Requirements >> Repeat exactly the lines from the start through the line with "twig([(920,28),(935,26),(944,25)], .005, 'small", both ends included.

Provided material >>
☆ ☆ ☆ ☆ ☆ ☆ ☆
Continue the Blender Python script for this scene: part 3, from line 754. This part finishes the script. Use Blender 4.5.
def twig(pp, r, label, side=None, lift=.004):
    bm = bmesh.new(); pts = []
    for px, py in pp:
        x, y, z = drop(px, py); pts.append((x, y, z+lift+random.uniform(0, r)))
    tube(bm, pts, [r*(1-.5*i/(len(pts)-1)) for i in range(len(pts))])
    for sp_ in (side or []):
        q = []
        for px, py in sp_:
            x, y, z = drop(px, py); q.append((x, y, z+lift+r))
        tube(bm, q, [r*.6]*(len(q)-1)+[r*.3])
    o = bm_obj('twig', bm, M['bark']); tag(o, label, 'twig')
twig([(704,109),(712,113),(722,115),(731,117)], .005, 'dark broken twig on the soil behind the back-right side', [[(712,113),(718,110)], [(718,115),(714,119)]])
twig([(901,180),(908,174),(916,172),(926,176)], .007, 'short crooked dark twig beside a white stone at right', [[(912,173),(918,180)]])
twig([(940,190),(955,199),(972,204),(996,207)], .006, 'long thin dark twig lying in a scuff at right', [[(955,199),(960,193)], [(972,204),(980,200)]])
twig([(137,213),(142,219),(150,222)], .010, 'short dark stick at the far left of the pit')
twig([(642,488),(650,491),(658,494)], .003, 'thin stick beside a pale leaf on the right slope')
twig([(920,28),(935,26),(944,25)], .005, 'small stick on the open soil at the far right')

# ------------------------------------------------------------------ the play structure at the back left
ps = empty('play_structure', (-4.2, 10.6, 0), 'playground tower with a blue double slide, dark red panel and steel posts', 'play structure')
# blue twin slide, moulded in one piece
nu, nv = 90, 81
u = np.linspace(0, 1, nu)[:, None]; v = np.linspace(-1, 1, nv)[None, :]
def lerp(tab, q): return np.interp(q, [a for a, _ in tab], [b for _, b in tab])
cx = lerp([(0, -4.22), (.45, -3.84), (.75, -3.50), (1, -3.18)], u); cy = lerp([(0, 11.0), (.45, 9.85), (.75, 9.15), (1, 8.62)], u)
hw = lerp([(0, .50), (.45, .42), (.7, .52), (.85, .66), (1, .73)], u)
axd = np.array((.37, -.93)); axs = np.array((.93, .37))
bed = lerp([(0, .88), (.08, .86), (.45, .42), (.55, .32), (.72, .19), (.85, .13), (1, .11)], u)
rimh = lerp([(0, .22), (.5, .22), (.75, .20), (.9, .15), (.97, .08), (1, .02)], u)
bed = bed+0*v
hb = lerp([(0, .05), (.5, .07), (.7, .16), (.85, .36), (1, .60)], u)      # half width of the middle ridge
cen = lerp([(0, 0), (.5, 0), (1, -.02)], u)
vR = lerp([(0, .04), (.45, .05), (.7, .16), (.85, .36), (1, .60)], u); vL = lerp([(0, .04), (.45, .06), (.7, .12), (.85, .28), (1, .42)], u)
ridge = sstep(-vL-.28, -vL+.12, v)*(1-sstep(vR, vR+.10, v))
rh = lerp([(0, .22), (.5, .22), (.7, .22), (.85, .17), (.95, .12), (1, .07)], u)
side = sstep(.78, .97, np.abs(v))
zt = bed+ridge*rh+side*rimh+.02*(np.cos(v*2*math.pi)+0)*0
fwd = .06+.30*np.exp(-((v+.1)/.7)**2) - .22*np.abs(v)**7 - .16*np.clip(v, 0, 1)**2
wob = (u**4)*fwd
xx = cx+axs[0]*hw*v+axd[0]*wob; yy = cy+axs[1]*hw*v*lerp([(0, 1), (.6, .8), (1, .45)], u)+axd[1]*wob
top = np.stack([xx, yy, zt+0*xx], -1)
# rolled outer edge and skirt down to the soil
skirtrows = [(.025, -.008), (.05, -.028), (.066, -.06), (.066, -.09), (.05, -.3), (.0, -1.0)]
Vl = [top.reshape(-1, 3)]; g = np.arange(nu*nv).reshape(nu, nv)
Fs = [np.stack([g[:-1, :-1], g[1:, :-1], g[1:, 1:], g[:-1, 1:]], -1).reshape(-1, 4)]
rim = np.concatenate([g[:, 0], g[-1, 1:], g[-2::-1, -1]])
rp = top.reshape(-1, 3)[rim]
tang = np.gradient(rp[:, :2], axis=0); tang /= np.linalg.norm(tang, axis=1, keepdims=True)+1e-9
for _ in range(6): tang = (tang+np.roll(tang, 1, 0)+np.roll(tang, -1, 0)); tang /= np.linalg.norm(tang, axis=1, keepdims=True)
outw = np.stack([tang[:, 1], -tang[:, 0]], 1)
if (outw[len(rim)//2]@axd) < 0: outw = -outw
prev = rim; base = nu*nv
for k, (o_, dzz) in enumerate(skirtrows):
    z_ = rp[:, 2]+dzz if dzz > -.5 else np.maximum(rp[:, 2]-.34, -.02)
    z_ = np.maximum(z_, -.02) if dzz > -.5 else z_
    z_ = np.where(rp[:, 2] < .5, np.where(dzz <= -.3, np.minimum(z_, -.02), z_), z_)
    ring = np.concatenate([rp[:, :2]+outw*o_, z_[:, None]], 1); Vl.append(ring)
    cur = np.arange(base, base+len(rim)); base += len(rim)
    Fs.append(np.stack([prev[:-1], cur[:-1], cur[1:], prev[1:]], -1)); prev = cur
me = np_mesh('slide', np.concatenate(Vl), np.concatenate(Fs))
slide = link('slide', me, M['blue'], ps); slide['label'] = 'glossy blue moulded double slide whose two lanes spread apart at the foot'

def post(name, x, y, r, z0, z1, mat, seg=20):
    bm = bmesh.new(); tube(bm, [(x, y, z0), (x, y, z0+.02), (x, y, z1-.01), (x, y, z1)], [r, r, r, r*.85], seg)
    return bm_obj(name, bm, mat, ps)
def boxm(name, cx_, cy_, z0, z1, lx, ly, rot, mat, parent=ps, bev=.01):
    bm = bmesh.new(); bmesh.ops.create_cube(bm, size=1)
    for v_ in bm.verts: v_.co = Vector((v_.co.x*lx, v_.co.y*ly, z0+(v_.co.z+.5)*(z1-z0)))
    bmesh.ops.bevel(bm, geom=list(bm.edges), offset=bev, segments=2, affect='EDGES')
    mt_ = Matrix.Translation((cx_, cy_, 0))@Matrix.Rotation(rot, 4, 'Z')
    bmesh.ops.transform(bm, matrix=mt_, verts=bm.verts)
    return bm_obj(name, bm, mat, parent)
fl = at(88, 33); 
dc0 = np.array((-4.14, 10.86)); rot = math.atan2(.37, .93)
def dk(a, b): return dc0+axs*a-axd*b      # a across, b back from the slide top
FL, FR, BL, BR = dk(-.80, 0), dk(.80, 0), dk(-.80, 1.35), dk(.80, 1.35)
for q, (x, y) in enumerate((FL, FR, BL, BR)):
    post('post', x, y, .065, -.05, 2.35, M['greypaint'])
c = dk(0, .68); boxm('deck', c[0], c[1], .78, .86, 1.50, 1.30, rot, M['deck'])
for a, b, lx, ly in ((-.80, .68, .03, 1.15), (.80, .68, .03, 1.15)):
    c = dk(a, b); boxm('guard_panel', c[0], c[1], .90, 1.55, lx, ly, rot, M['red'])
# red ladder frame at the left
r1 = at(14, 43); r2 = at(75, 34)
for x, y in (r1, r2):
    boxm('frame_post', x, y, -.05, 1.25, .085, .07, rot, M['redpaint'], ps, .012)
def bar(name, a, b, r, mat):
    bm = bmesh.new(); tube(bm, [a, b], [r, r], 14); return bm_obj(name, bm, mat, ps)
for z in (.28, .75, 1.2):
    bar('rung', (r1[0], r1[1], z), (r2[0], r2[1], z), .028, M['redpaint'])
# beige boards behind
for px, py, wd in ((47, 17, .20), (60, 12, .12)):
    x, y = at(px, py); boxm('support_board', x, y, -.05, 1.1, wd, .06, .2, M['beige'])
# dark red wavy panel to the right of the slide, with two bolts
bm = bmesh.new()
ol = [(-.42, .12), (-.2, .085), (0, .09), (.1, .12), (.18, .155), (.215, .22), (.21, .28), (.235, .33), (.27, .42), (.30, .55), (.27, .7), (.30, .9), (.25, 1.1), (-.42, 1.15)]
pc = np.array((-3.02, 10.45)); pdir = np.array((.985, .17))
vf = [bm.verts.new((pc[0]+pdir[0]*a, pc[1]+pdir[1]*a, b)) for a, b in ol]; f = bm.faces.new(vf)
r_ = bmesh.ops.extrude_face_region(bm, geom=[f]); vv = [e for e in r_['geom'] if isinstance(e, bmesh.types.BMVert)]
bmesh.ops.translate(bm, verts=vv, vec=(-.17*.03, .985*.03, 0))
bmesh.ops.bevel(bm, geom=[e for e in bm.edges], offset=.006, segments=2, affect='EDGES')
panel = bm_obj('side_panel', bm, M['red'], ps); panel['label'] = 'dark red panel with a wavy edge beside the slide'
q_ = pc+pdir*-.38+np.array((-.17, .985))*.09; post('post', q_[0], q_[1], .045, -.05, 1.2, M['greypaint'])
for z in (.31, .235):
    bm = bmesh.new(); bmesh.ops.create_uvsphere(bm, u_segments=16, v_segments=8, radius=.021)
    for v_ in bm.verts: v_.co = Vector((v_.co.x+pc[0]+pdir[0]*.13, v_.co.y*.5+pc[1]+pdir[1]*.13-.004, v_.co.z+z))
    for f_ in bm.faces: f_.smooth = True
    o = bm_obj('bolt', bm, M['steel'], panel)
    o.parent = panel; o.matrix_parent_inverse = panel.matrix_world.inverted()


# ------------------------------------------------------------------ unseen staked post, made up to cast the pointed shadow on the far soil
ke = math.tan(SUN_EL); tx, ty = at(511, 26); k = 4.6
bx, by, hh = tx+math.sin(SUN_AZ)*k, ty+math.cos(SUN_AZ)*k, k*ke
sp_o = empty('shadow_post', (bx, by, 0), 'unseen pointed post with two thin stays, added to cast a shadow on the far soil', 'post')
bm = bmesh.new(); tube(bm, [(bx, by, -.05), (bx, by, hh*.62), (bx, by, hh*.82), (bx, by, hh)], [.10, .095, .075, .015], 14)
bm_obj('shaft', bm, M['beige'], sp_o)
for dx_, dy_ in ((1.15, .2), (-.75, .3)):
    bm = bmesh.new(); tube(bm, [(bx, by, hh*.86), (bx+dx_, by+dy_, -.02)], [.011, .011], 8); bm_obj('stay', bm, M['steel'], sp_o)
☆ ☆ ☆ ☆ ☆ ☆ ☆
Output of the exercise >>
Continue the Blender Python script for this scene: part 3, from line 754. This part finishes the script. Use Blender 4.5.
def twig(pp, r, label, side=None, lift=.004):
    bm = bmesh.new(); pts = []
    for px, py in pp:
        x, y, z = drop(px, py); pts.append((x, y, z+lift+random.uniform(0, r)))
    tube(bm, pts, [r*(1-.5*i/(len(pts)-1)) for i in range(len(pts))])
    for sp_ in (side or []):
        q = []
        for px, py in sp_:
            x, y, z = drop(px, py); q.append((x, y, z+lift+r))
        tube(bm, q, [r*.6]*(len(q)-1)+[r*.3])
    o = bm_obj('twig', bm, M['bark']); tag(o, label, 'twig')
twig([(704,109),(712,113),(722,115),(731,117)], .005, 'dark broken twig on the soil behind the back-right side', [[(712,113),(718,110)], [(718,115),(714,119)]])
twig([(901,180),(908,174),(916,172),(926,176)], .007, 'short crooked dark twig beside a white stone at right', [[(912,173),(918,180)]])
twig([(940,190),(955,199),(972,204),(996,207)], .006, 'long thin dark twig lying in a scuff at right', [[(955,199),(960,193)], [(972,204),(980,200)]])
twig([(137,213),(142,219),(150,222)], .010, 'short dark stick at the far left of the pit')
twig([(642,488),(650,491),(658,494)], .003, 'thin stick beside a pale leaf on the right slope')
twig([(920,28),(935,26),(944,25)], .005, 'small stick on the open soil at the far right')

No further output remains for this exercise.